--- begin Collected material ---

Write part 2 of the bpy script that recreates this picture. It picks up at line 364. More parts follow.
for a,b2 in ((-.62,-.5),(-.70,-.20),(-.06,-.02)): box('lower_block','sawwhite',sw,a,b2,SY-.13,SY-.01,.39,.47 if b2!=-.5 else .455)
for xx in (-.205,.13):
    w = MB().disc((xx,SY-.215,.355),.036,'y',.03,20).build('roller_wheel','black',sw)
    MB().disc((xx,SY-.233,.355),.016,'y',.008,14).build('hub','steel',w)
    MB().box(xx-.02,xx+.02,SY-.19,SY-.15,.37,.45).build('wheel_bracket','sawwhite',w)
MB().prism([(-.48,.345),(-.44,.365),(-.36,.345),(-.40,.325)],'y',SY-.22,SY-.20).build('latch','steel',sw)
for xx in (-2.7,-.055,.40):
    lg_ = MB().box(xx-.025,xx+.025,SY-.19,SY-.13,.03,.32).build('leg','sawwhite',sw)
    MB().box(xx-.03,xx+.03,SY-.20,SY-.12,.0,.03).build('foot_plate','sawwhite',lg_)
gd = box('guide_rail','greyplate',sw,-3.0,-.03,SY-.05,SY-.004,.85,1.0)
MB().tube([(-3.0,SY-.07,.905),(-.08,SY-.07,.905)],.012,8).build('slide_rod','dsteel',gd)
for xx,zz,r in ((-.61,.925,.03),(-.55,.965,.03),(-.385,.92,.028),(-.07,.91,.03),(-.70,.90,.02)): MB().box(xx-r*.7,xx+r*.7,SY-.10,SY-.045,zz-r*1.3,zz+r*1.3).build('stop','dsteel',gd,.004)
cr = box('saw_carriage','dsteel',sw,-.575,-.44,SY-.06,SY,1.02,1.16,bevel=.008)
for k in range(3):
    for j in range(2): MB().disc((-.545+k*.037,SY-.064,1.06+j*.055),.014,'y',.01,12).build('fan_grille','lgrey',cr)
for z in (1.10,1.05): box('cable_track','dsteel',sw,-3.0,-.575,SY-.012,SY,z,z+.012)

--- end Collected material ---

* Required task *
Retype the material in full, character for character.

* Complete answer *
Write part 2 of the bpy script that recreates this picture. It picks up at line 364. More parts follow.
for a,b2 in ((-.62,-.5),(-.70,-.20),(-.06,-.02)): box('lower_block','sawwhite',sw,a,b2,SY-.13,SY-.01,.39,.47 if b2!=-.5 else .455)
for xx in (-.205,.13):
    w = MB().disc((xx,SY-.215,.355),.036,'y',.03,20).build('roller_wheel','black',sw)
    MB().disc((xx,SY-.233,.355),.016,'y',.008,14).build('hub','steel',w)
    MB().box(xx-.02,xx+.02,SY-.19,SY-.15,.37,.45).build('wheel_bracket','sawwhite',w)
MB().prism([(-.48,.345),(-.44,.365),(-.36,.345),(-.40,.325)],'y',SY-.22,SY-.20).build('latch','steel',sw)
for xx in (-2.7,-.055,.40):
    lg_ = MB().box(xx-.025,xx+.025,SY-.19,SY-.13,.03,.32).build('leg','sawwhite',sw)
    MB().box(xx-.03,xx+.03,SY-.20,SY-.12,.0,.03).build('foot_plate','sawwhite',lg_)
gd = box('guide_rail','greyplate',sw,-3.0,-.03,SY-.05,SY-.004,.85,1.0)
MB().tube([(-3.0,SY-.07,.905),(-.08,SY-.07,.905)],.012,8).build('slide_rod','dsteel',gd)
for xx,zz,r in ((-.61,.925,.03),(-.55,.965,.03),(-.385,.92,.028),(-.07,.91,.03),(-.70,.90,.02)): MB().box(xx-r*.7,xx+r*.7,SY-.10,SY-.045,zz-r*1.3,zz+r*1.3).build('stop','dsteel',gd,.004)
cr = box('saw_carriage','dsteel',sw,-.575,-.44,SY-.06,SY,1.02,1.16,bevel=.008)
for k in range(3):
    for j in range(2): MB().disc((-.545+k*.037,SY-.064,1.06+j*.055),.014,'y',.01,12).build('fan_grille','lgrey',cr)
for z in (1.10,1.05): box('cable_track','dsteel',sw,-3.0,-.575,SY-.012,SY,z,z+.012)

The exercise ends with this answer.